The wigwams are formed of several slender poles stuck into the ground
& brought together at the top, covered with pieces of Birch bark. The fire
is sometimes lighted inside in the centre. In summer they cook out of
doors. The Indian women or Squaws carry their infants in curious little
cradles made of a board rather longer than the child with a small hoop at
one end which comes over the childs forehead & protects it, sometimes
two or three hoops all round the head & sometimes they ornament these
hoops with Porcupine quills dyed different colours. They lay the child on
the board with its head under the hoops & strap it down tight & swath
it up, so that they can place the cradle on one end without the infants
slipping in any direction. In these cradles they keep their infants always & carry them about so on their back or in the arms. When the child crys
instead of rocking they put one end of the cradle against or on their toes
& jump it up and down gently.
The Indians and Squaws are much improved in dress since they
have mixed more with Europeans. The men now generally wear
European clothes, hats, trowsers, long coats, &c but when they retire
to the woods to hunt they wear their own dress which is merely a shirt,
a sort of frock coat made of Blanket & fastened round their waist with
a belt. On their head they wear a hood or cap of coloured cloth bound
with some different colours & with two points sticking up at the top
like ears of some animal. I wish I could give you some idea of it [a tiny
diagram is included in the original]. This is the back & it falls over their neck like a cape. I cannot make any scratch. [Like] the front at the
points they have a little knot of ribbon & a tassel. On their legs they
wear leggings or stockings of coloured cloth tied at the ankles & knees,
on their feet moccasins of Deer skin.

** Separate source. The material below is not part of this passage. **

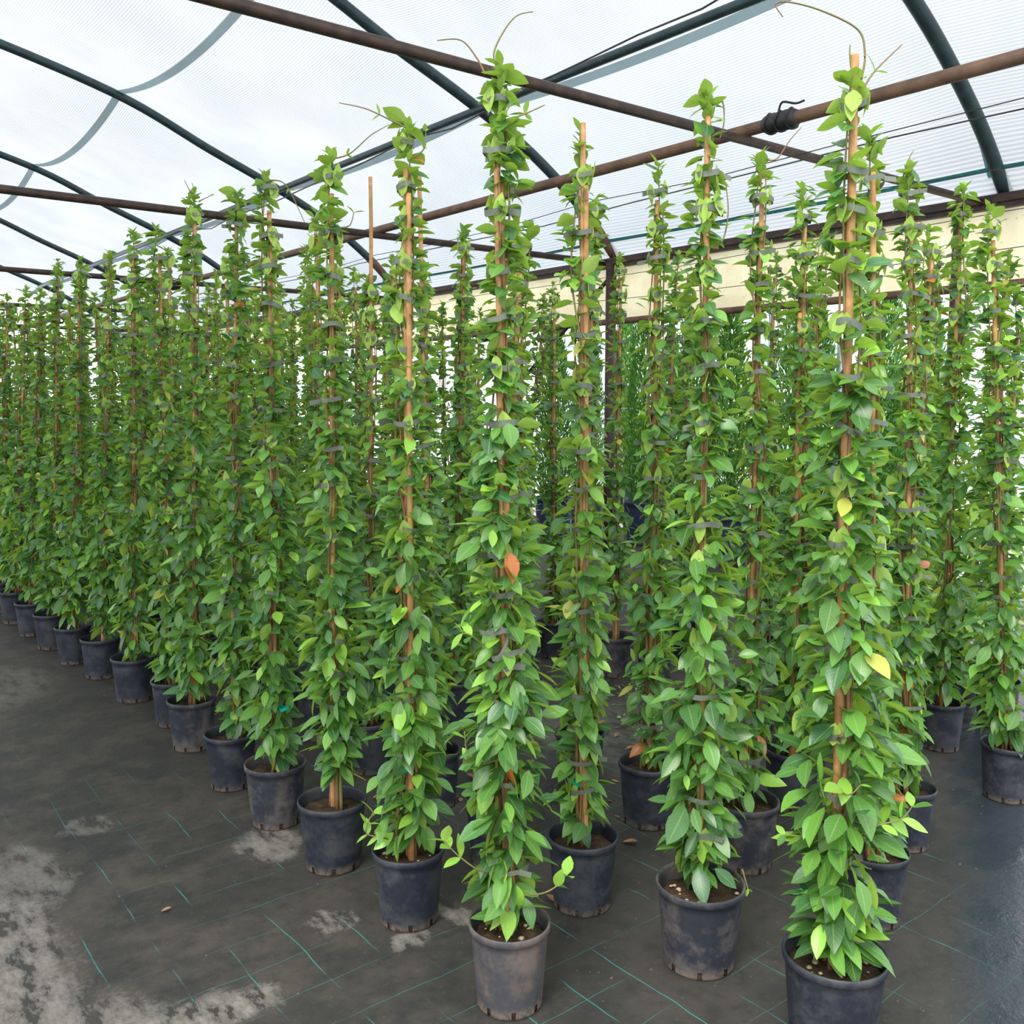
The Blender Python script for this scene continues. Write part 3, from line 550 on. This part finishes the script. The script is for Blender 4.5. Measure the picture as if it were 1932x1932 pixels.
# ------------------------------------------------------------------ outside: cypresses, golden shrubs, posts, neighbour house
def cypress_mesh(seed, h, R, n):
    rs = np.random.RandomState(seed); a = rs.beta(1.0, 1.15, n); z = .35 + (h - .35) * a; Rr = R * np.interp(a, [0, .1, .5, .85, 1], [.7, 1, .9, .45, .04]) * rs.uniform(.55, 1.05, n)
    ph = rs.rand(n) * 6.283; Rr *= 1 + .12 * np.sin(ph * 3 + z * 6); out = np.column_stack([np.cos(ph), np.sin(ph), np.zeros(n)]); o = out * Rr[:, None]; o[:, 2] = z
    d = out * .45 + np.array([0, 0, 1.0]) + rs.normal(0, .25, (n, 3)); nn = out + rs.normal(0, .4, (n, 3)); L = rs.uniform(.035, .075, n); W = L * .30
    c = np.array([.10, .26, .06])[None] * rs.uniform(.6, 1.8, n)[:, None] + np.array([.02, .03, 0])[None] * rs.rand(n)[:, None]
    return leaves(o, d, nn, L, W, rs.uniform(-.2, .2, n), rs.uniform(0, .4, n), c, 'foliage')
CYP = [cypress_mesh(60 + i, 2.6 + .15 * i, .21, 6500) for i in range(3)]
def atpx(x, Y): return ((x - 966) / FPX * Y * 1.0 + 0, Y)
cyl = [(1045, 11.0, 0, 'cypress left of the brown post beyond the curtain'), (1108, 11.6, 1, 'cypress just left of the brown post, in a blue tub'), (1215, 10.6, 2, 'broad cypress right of the brown post'), (1262, 11.4, 0, 'cypress second to the right of the brown post'), (1305, 10.0, 1, 'cypress behind the wide muddy pot plant'),
       (1375, 9.3, 1, 'cypress with a narrow tip beside the left pale pole'), (1495, 9.6, 2, 'cypress between the two pale poles'), (1540, 8.9, 0, 'cypress just left of the right pale pole'), (1655, 8.3, 2, 'cypress right of the right pale pole'), (1685, 7.6, 0, 'young cypress in the big navy tub at the right'), (1178, 12.6, 0, 'distant cypress hidden behind the post'), (880, 13.5, 1, 'distant cypress glimpsed left of the centre plant'), (1740, 9.4, 1, 'cypress behind the right climbers')]
for i, (x, Y, k_, lb) in enumerate(cyl):
    X = (x - 966) / FPX * Y; s = [1, .93, 1.04, .9][i % 4]; root = empty('potted_cypress', (X, Y, 0), i * 1.3); tag(root, lb, 'tree', 'cypresses in tubs beyond the curtain')
    if i == 9: s = .55
    link('tub', potme('pot_blue'), None, root, (0, 0, 0), (0, 0, 0), (2.1, 2.1, 2.1)); link('soil', SOILM[i % 4], MAT['soil'], root, (0, 0, 0), (0, 0, 0), (2.1, 2.1, 2.1))
    mb = MB(); mb.tube([(0, 0, .35), (.01, 0, 1.0), (0, 0, 2.0)], [.03, .024, .01], 8); link('trunk', mb.me('trunk'), MAT['bark'], root, scale=(1, 1, s)); link('foliage', CYP[k_], MAT['needle'], root, (0, 0, .1 if s > .6 else .3), (0, 0, i), (1, 1, s) if s > .6 else (.7, .7, .5))
for i, (x, Y, R, h, lb) in enumerate([(1700, 13.5, .55, 2.2, 'golden yellow shrub right of the right pale pole'), (1385, 15.5, .5, 2.1, 'golden yellow shrub glimpsed behind the cypresses'), (1565, 14.5, .5, 1.9, 'golden yellow shrub behind the right pale pole')]):
    rs = np.random.RandomState(i + 80); n = 1500; w = rs.normal(0, 1, (n, 3)); w /= np.linalg.norm(w, axis=1)[:, None]; o = w * np.array([R, R, h * .42]) * rs.uniform(.6, 1, (n, 1)); o[:, 2] += h * .58
    c = np.array([.62, .62, .06])[None] * rs.uniform(.6, 1.1, (n, 1)); root = empty('golden_shrub', ((x - 966) / FPX * Y, Y, 0)); tag(root, lb, 'shrub', 'golden shrubs outside')
    link('foliage', leaves(o, w + rs.normal(0, .5, (n, 3)), w + rs.normal(0, .5, (n, 3)) + [0, 0, 1], np.full(n, .10), np.full(n, .05), rs.uniform(0, .2, n), rs.uniform(0, .3, n), c, 'foliage'), MAT['needle'], root)
    mb = MB(); mb.tube([(0, 0, 0), (.02, 0, h * .6)], [.04, .02], 8); link('trunk', mb.me('trunk'), MAT['bark'], root)
for x, Y, lb in [(1581, 8.9, 'pale galvanised pole between the far cypresses, right one'), (1440, 9.9, 'pale galvanised pole between the far cypresses, left one')]:
    root = empty('galvanised_pole', ((x - 966) / FPX * Y, Y, 0)); tag(root, lb, 'pole', 'pale galvanised poles')
    mb = MB(); mb.tube([(0, 0, 0), (0, 0, 1.3), (0, 0, 2.9)], .048, 14); link('shaft', mb.me('shaft'), MAT['galv'], root); mb = MB(); mb.tube([(0, 0, 1.78), (0, 0, 1.84)], .056, 14); link('collar', mb.me('collar'), MAT['galv'], root)
root = empty('neighbouring_greenhouse', P(15, 6, 0), ROT); tag(root, 'white plastic clad greenhouse beyond the yard, seen between the plants', 'greenhouse')
me = mesh('film', [(0, y, z) for y in np.linspace(-14, 20, 60) for z in (0.02, 1.4, 2.8)] , [(3 * i + j, 3 * i + 3 + j, 3 * i + 4 + j, 3 * i + 1 + j) for i in range(59) for j in range(2)]); link('side_film', me, MAT['film'], root)
for y in np.linspace(-14, 20, 12): mb = MB(); mb.tube([(-.05, y, 0), (-.05, y, 2.85)], .035, 8); link('post', mb.me('post'), MAT['galv'], root)
mb = MB(); mb.tube([(-.05, -14, 2.85), (-.05, 20, 2.85)], .04, 8); link('gutter', mb.me('gutter'), MAT['galv'], root)

# ------------------------------------------------------------------ bits on the ground
def dead_leaf(x, y, lb, mat='deadleaf', L=.06, W=.03, rz=0.0, col=None):
    o = np.zeros((1, 3)); me = leaves(o, np.array([[1.0, 0, .05]]), np.array([[0, 0, 1.0]]), np.array([L]), np.array([W]), np.array([-.25]), np.array([.5]), np.array([col or (.25, .12, .06)]), 'fallen_leaf')
    ob = link('fallen_leaf', me, MAT[mat], None, (x, y, .004), (0, 0, rz)); tag(ob, lb, 'leaf', 'fallen leaves on the ground'); return ob
def gpx(x, y, z=0.0):
    a = (x - 966) / FPX; b = (966 - y) / FPX; cp, sp = math.cos(PITCH), math.sin(PITCH); r = (a, cp + b * sp, b * cp - sp); t = (z - CAM_H) / r[2]; return r[0] * t, r[1] * t
for (x, y, lb, L, rz) in [(703, 1508, 'small round dry leaf beside the third pot of the left row', .04, .4), (875, 1445, 'pale dry leaf on the ground behind the bottom centre plant', .06, 1.2), (1042, 1512, 'curled brown leaf left of the dark navy pot', .05, 2.0), (304, 1722, 'reddish dry leaf alone on the fabric at lower left', .032, .3),
                          (1052, 1705, 'dark red leaf at the foot of the dark navy pot', .045, 2.5), (1175, 1590, 'bent tan leaf right of the dark navy pot', .06, -.6), (1180, 1415, 'pale dry leaf in the gap beyond the dark navy pot', .05, .2), (1160, 1392, 'small beige leaf in the gap between the rows', .04, 1.0), (900, 1470, 'narrow tan leaf near the hidden pot rim', .05, 2.8), (1130, 1370, 'brown leaf lying in the middle gap', .05, .9)]:
    X, Y = gpx(x, y); dead_leaf(X, Y, lb, L=L, W=L * .55, rz=rz)
X, Y = gpx(82, 1180); o = dead_leaf(X, Y, 'large pale green fallen leaf by the far left pots', 'leaf', .22, .07, .5, (.35, .5, .15)); o.location[2] = .012
rs = np.random.RandomState(77); mb = MB()
for i in range(4200):
    u0 = rs.uniform(.3, 5.2); v0 = rs.uniform(.7, 8); X, Y, _ = P(u0, v0)
    if u0 < 1.3 and rs.rand() < .8: continue
    s = .0012 + .0035 * rs.rand() ** 3; mb.add([(X - s, Y, 0.0), (X, Y - s, 0), (X + s, Y, 0), (X, Y + s, 0), (X, Y, s * .9)], [(0, 1, 4), (1, 2, 4), (2, 3, 4), (3, 0, 4)])
tag(link('soil_crumbs', mb.me('crumbs', False), simple('crumbs', (.16, .11, .07), (.05, .035, .025), 3, .9)), 'scattered soil crumbs and grit on the ground fabric', 'debris', kind='stuff')
N = 520; u0 = rs.uniform(2.1, 5.2, N); v0 = rs.uniform(2.3, 6.0, N); pts = np.array([P(a, b, .003) for a, b in zip(u0, v0)]); th = rs.rand(N) * 6.28
me = leaves(pts, np.column_stack([np.cos(th), np.sin(th), rs.uniform(0, .2, N)]), np.tile([0, 0, 1.0], (N, 1)) + rs.normal(0, .25, (N, 3)), rs.uniform(.02, .045, N), rs.uniform(.008, .02, N), rs.uniform(-.4, 0, N), rs.uniform(.1, .5, N), np.tile([.3, .2, .1], (N, 1)), 'litter')
tag(link('leaf_litter', me, MAT['deadleaf']), 'dry leaf litter between the pots in the middle gap', 'debris', kind='stuff')
def weed(x, y, lb, n=22, s=.05, seed=0):
    rs = np.random.RandomState(seed); X, Y = gpx(x, y); root = empty('weed', (X, Y, 0)); tag(root, lb, 'weed', 'weeds growing through the fabric'); th = rs.rand(n) * 6.28; r = rs.uniform(0, s, n)
    o = np.column_stack([r * np.cos(th), r * np.sin(th), rs.uniform(.005, s * 1.3, n)]); d = np.column_stack([np.cos(th), np.sin(th), rs.uniform(-.1, .8, n)])
    link('foliage', leaves(o, d, np.tile([0, 0, 1.0], (n, 1)) + rs.normal(0, .3, (n, 3)), rs.uniform(.015, .03, n), rs.uniform(.008, .012, n), np.full(n, .1), np.full(n, .2), leafcols(n, rs, .3), 'foliage'), MAT['leaf'], root)
    mb = MB(); [mb.tube([(0, 0, 0), (a[0], a[1], a[2])], .0009, 4) for a in o[:9]]; link('stalks', mb.me('stalks'), MAT['green_stem'], root)
weed(1195, 1335, 'leafy weed in the gap behind the dark navy pot', 40, .09, 1); weed(1180, 1375, 'low weed just before the leafy one in the gap', 20, .05, 2); weed(700, 1460, 'tiny pale weed on the ground behind the third left pot', 22, .04, 3); weed(1048, 1512, 'small bright weed sprig beside the curled brown leaf', 14, .03, 4)
X, Y = gpx(1505, 1688); ob = link('green_tie', mesh('gt', [(-.03, 0, .006), (.03, .004, .01), (.03, .006, .02), (-.03, .003, .014), (-.015, -.006, .004), (.02, -.006, .004)], [(0, 1, 2, 3), (0, 4, 5, 1)]), MAT['tie_green'], None, (X, Y, .0)); tag(ob, 'bright green plastic tie lying beside the largest front pot', 'tie')
print('plants in rows', k, 'objects', len(bpy.data.objects))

The squaws have not yet adopted
European dress except that they put up their long hair behind & some
of the educated girls wear stays. They wear a Bedgown of coloured cotton,
generally from it [ ] cotton or larger pattern & bright colours, petticoats
of green or purple cloth bound round with ribbon of different
colours in rows round the tail & often ornamented all round with silver
buckles or broaches put close together which look very pretty on the
dark cloth [a tiny diagram is included in the original] — that way. They
always wear a blanket for a cloak or shawl & go bareheaded, the stockings
& moccasins like the men.
They encamp in parties in the woods near settlements but are
always shy & never encamp in clearings. The men go out hunting &
leave their families at the encampment. If an Indian sees a Deer or Deer
track, he will follow it for 2 or three days together & do without food
all that time. He will go on & persevere till he hunts it down & kills it.
Then he opens it, takes out its entrails & eats them raw, he is so hungry
& exhausted. He then returns home marking the road as he goes along
by breaking twigs or other little signs which he tells his Squaw & she
sets out & follows his marks. She knows his from all others & will not
touch a deer sh'd she see it on her path till she comes to the place he described where he had left his Deer concealed in a safe manner. She
then ties it up with bands of Basswood bark & fastens it on her back
by a band round it & round her forehead. In this manner they carry
immense loads, 100 lbs or 150 lbs. The Squaws always carry burdens as
the Indians think it beneath them.
In summer they don't always make wigwams but turn their canoes
bottom upwards & sleep under it.
They light their fires very expeditiously. They always carry about
with them a store of dry cedar bark & spunk which is knots of maple
become quite rotten. It grows dry, light & spongy & is used as tinder.
When they want to light a fire they powder some dry cedar bark & mix
a little gunpowder with it. They put a bit of spunk along with this which
has been set on fire with a spark from a flint. They then whirl it round
& round when the gunpowder explodes & the cedar bark takes fire &
blazes instantly. If they are in a great hurry for a fire they find out a dry
rotten stump & log of which there are plenty everywhere in the woods.
Into this they fire their gun, then pile up dry sticks & have a fire directly.